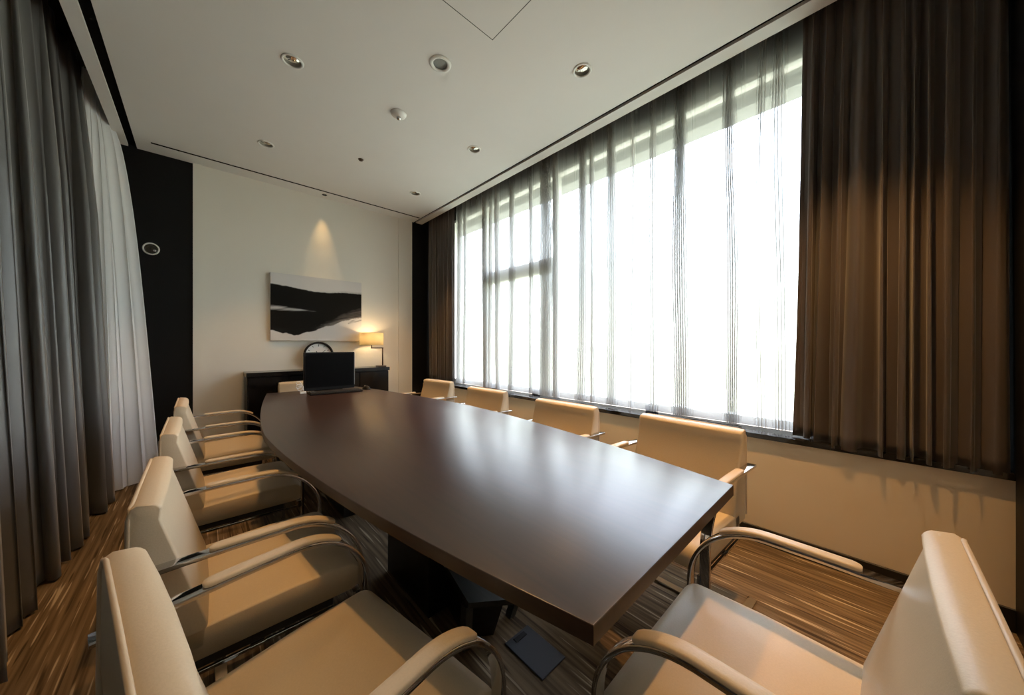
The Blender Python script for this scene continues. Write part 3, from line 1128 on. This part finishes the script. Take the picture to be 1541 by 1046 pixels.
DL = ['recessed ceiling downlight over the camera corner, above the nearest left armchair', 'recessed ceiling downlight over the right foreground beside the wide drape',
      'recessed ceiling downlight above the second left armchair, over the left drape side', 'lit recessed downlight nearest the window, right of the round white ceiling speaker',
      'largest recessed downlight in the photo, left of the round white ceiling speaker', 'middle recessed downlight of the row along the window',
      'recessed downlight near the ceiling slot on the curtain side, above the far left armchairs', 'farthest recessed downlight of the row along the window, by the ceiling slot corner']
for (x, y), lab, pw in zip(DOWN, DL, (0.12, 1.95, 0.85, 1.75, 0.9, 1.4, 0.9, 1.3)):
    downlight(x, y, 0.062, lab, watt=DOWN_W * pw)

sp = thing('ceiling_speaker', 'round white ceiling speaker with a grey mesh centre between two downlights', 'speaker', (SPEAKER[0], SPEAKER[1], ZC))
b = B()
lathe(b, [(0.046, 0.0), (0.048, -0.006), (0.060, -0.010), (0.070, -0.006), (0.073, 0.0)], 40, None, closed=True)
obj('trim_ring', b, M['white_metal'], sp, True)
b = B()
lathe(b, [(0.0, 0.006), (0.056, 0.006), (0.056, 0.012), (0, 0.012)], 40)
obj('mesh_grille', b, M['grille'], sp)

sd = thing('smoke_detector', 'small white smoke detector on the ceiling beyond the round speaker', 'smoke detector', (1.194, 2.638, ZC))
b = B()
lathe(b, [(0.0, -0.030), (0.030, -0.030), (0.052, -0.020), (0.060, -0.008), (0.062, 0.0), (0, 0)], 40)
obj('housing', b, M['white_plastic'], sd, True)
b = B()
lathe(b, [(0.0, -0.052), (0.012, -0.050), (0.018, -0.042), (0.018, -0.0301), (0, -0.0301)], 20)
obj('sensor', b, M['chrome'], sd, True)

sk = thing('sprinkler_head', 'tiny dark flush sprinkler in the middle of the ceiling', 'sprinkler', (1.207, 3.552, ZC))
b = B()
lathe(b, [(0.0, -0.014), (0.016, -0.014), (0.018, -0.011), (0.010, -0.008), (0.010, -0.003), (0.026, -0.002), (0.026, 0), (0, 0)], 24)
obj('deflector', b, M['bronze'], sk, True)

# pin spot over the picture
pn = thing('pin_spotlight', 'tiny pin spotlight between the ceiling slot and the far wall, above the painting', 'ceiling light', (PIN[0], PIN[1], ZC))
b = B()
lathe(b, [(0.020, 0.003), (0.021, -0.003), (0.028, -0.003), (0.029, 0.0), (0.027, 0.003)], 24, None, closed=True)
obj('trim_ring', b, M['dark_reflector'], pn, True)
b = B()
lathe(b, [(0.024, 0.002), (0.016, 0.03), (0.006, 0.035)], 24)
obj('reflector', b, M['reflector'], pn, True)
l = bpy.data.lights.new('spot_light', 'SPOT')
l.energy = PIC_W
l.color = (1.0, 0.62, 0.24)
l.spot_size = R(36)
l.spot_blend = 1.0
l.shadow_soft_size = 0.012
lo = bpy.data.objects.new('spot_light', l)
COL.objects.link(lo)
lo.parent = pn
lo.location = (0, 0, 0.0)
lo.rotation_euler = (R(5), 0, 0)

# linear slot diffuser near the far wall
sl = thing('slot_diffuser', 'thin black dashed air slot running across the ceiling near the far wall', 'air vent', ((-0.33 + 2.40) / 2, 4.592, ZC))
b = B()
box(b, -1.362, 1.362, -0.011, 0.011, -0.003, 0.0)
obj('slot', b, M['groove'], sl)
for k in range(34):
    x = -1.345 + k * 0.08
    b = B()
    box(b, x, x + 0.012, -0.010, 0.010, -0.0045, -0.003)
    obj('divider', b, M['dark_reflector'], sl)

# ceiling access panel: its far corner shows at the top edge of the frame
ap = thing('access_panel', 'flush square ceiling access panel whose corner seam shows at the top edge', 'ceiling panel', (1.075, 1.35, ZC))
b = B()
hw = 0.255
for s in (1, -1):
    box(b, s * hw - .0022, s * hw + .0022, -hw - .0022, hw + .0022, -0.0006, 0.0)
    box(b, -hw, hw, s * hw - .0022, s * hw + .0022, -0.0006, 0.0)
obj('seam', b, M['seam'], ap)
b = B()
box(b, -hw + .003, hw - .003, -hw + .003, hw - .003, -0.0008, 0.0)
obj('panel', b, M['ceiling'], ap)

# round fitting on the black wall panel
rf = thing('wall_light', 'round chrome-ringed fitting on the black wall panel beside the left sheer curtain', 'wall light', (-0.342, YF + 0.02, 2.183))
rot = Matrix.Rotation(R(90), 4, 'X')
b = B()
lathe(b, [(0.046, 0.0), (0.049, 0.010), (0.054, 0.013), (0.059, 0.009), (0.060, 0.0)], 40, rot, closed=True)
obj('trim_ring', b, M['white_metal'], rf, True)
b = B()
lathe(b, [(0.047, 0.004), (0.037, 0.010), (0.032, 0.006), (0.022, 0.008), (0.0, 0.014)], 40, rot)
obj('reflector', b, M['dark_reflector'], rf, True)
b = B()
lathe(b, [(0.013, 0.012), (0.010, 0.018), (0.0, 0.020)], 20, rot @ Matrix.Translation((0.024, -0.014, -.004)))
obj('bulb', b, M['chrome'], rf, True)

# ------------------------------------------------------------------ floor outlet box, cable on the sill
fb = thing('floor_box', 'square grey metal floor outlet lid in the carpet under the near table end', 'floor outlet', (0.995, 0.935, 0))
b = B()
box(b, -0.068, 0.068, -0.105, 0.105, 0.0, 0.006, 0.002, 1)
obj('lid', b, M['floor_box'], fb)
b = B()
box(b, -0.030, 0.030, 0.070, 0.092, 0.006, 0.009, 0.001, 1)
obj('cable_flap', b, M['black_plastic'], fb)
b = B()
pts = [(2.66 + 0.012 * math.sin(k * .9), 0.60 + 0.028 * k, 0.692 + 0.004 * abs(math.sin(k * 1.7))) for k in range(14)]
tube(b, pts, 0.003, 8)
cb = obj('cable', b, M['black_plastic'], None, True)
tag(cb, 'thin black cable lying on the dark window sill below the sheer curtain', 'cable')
§ §
Among the lines of the material, find those that hold the word "picture" and copy them.

• **SOLUTION TO THE PROBLEM**
The Blender Python script for this scene continues. Write part 3, from line 1128 on. This part finishes the script. Take the picture to be 1541 by 1046 pixels.
# pin spot over the picture